Kashkari Vs. Dimon For Battle Of The Bankers?

Federal Reserve

In what might be shaping up as the battle of the bankers, a heavy hitter in the industry is taking aim at JPMorgan CEO Jamie Dimon’s comments earlier this week about the state of financial firms.

As CNBC reported, Neel Kashkari, who serves as Minneapolis Fed president, is “taking on” Dimon, the financial arena’s “perhaps most well-known and powerful name,” in a spat over what Kashkari has called Dimon’s “demonstrably false” statements about financial firms.

Dimon said among other things in his annual letter to holders that “too big to fail” no longer remains a worry on the heels of capital bolstering efforts and increased regulations governing banking — as banks can convert debt to equity to use as reserves in a crisis. Yet Kashkari takes issue with that characterization.

The Minneapolis banker stated in a blog posted to Medium.com that “capital standards are higher than before the last crisis” but need to be taken higher. He put the odds of a future bailout in the next half century at roughly 70 percent. The Fed has stated that banks should be able to handle asset declines of 20 percent in a crunch, and Kashkari has said that capital standards have to be boosted by as much as double the current levels in order to provide such a buffer.

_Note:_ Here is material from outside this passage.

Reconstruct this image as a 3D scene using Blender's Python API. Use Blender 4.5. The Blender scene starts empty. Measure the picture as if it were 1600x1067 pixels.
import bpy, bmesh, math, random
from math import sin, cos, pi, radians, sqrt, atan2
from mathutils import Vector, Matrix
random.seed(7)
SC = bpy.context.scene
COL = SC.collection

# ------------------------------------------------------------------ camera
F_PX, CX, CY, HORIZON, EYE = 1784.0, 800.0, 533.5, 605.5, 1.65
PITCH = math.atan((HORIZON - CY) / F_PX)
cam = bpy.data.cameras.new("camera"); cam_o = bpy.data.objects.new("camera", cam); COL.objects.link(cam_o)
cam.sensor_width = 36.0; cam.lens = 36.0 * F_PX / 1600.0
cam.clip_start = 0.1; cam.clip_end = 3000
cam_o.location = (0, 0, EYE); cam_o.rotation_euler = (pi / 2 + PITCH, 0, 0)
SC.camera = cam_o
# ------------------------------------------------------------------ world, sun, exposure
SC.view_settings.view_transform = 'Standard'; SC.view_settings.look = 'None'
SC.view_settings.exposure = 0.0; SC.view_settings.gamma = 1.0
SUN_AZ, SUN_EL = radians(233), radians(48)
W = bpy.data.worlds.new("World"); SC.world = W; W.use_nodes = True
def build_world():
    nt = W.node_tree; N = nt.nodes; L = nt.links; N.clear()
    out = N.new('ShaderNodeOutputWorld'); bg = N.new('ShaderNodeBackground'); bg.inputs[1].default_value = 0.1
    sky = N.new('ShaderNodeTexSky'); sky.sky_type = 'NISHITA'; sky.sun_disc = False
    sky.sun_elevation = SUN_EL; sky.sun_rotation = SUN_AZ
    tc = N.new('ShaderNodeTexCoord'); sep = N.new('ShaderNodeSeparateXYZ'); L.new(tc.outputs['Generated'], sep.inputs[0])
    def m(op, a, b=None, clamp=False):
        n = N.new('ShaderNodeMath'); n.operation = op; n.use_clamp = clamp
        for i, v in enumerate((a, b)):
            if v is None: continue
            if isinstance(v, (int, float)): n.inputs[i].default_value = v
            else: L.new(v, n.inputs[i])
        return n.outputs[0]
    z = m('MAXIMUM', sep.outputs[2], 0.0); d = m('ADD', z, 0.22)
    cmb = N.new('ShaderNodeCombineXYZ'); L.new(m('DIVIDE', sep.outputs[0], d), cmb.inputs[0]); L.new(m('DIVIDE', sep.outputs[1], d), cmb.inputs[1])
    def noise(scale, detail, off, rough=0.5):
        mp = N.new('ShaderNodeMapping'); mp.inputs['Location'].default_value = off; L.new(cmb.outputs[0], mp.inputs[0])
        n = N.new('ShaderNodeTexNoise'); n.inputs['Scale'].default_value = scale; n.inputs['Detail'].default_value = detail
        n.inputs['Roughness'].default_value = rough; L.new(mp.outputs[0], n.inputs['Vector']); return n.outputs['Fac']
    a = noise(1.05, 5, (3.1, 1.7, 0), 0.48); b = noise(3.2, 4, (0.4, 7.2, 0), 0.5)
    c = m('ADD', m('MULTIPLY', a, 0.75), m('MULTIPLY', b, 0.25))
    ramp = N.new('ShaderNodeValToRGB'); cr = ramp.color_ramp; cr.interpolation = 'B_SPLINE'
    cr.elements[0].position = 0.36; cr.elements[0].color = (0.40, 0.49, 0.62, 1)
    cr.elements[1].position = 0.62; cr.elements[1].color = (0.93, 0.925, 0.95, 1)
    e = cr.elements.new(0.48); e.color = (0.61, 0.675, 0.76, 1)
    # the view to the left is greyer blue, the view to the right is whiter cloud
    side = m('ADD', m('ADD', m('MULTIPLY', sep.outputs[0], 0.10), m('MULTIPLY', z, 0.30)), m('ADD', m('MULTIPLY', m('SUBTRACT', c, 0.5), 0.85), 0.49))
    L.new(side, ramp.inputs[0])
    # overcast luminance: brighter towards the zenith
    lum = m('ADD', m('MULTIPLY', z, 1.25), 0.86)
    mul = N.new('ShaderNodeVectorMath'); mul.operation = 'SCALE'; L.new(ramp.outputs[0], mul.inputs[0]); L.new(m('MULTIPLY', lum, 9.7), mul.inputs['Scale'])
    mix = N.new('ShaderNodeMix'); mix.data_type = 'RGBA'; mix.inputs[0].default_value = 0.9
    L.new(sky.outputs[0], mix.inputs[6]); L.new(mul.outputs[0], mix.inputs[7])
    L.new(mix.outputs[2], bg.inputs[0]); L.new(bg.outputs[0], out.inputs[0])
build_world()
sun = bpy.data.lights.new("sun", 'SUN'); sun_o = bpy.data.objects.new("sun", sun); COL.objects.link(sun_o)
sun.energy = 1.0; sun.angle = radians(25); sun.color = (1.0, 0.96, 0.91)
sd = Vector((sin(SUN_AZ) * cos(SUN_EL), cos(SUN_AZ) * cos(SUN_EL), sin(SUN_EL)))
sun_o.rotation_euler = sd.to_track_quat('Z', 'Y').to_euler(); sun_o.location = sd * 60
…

“The most recent crisis showed that even some debt holders who had been explicitly told that they would take losses during a crisis got bailed out,” he said in the post. “Only true equity should be considered loss-absorbing in a crisis. The largest banks do not have enough equity today to protect taxpayers,” Kashkari added. “Too big to fail is alive and well. Taxpayers are on the hook.”